> [Short problem]: Repeat each line of the material exactly.

> [Supplied material]:

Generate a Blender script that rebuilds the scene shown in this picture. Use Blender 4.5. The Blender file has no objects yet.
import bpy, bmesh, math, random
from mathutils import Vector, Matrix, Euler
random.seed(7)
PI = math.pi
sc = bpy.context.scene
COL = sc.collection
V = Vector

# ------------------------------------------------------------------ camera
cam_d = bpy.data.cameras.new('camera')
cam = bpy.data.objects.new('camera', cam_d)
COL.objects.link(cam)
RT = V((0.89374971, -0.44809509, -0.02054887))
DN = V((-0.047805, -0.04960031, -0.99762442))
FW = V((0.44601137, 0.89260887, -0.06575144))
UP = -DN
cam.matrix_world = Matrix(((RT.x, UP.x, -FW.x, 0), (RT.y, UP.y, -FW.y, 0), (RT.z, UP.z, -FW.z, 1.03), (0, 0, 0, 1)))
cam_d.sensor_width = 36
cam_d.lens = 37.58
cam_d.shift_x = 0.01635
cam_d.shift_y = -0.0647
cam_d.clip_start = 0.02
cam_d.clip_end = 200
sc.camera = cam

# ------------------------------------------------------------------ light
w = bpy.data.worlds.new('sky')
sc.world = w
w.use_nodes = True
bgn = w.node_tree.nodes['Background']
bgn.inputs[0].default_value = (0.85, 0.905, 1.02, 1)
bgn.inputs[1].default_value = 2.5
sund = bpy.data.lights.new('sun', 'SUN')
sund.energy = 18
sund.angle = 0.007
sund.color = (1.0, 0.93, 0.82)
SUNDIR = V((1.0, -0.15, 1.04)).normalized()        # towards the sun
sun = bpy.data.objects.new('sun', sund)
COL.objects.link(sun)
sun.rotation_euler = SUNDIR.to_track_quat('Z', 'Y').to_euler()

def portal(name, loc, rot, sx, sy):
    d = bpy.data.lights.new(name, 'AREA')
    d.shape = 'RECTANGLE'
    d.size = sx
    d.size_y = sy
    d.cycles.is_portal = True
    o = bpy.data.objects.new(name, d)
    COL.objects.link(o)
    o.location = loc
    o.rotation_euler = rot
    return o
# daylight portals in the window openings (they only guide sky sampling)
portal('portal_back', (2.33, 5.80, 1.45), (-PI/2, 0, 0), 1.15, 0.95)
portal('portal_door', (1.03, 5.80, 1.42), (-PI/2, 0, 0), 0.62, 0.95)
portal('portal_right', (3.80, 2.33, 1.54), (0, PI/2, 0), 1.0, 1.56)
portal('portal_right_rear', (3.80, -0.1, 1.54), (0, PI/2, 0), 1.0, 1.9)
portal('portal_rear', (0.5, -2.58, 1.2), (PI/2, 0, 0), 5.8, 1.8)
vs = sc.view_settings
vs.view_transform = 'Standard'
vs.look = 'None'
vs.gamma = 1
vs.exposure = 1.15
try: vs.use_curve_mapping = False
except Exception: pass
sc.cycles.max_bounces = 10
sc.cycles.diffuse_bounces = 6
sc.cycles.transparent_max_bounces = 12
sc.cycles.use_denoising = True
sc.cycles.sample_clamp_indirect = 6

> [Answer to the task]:
Generate a Blender script that rebuilds the scene shown in this picture. Use Blender 4.5. The Blender file has no objects yet.
import bpy, bmesh, math, random
from mathutils import Vector, Matrix, Euler
random.seed(7)
PI = math.pi
sc = bpy.context.scene
COL = sc.collection
V = Vector

# ------------------------------------------------------------------ camera
cam_d = bpy.data.cameras.new('camera')
cam = bpy.data.objects.new('camera', cam_d)
COL.objects.link(cam)
RT = V((0.89374971, -0.44809509, -0.02054887))
DN = V((-0.047805, -0.04960031, -0.99762442))
FW = V((0.44601137, 0.89260887, -0.06575144))
UP = -DN
cam.matrix_world = Matrix(((RT.x, UP.x, -FW.x, 0), (RT.y, UP.y, -FW.y, 0), (RT.z, UP.z, -FW.z, 1.03), (0, 0, 0, 1)))
cam_d.sensor_width = 36
cam_d.lens = 37.58
cam_d.shift_x = 0.01635
cam_d.shift_y = -0.0647
cam_d.clip_start = 0.02
cam_d.clip_end = 200
sc.camera = cam

# ------------------------------------------------------------------ light
w = bpy.data.worlds.new('sky')
sc.world = w
w.use_nodes = True
bgn = w.node_tree.nodes['Background']
bgn.inputs[0].default_value = (0.85, 0.905, 1.02, 1)
bgn.inputs[1].default_value = 2.5
sund = bpy.data.lights.new('sun', 'SUN')
sund.energy = 18
sund.angle = 0.007
sund.color = (1.0, 0.93, 0.82)
SUNDIR = V((1.0, -0.15, 1.04)).normalized()        # towards the sun
sun = bpy.data.objects.new('sun', sund)
COL.objects.link(sun)
sun.rotation_euler = SUNDIR.to_track_quat('Z', 'Y').to_euler()

def portal(name, loc, rot, sx, sy):
    d = bpy.data.lights.new(name, 'AREA')
    d.shape = 'RECTANGLE'
    d.size = sx
    d.size_y = sy
    d.cycles.is_portal = True
    o = bpy.data.objects.new(name, d)
    COL.objects.link(o)
    o.location = loc
    o.rotation_euler = rot
    return o
# daylight portals in the window openings (they only guide sky sampling)
portal('portal_back', (2.33, 5.80, 1.45), (-PI/2, 0, 0), 1.15, 0.95)
portal('portal_door', (1.03, 5.80, 1.42), (-PI/2, 0, 0), 0.62, 0.95)
portal('portal_right', (3.80, 2.33, 1.54), (0, PI/2, 0), 1.0, 1.56)
portal('portal_right_rear', (3.80, -0.1, 1.54), (0, PI/2, 0), 1.0, 1.9)
portal('portal_rear', (0.5, -2.58, 1.2), (PI/2, 0, 0), 5.8, 1.8)
vs = sc.view_settings
vs.view_transform = 'Standard'
vs.look = 'None'
vs.gamma = 1
vs.exposure = 1.15
try: vs.use_curve_mapping = False
except Exception: pass
sc.cycles.max_bounces = 10
sc.cycles.diffuse_bounces = 6
sc.cycles.transparent_max_bounces = 12
sc.cycles.use_denoising = True
sc.cycles.sample_clamp_indirect = 6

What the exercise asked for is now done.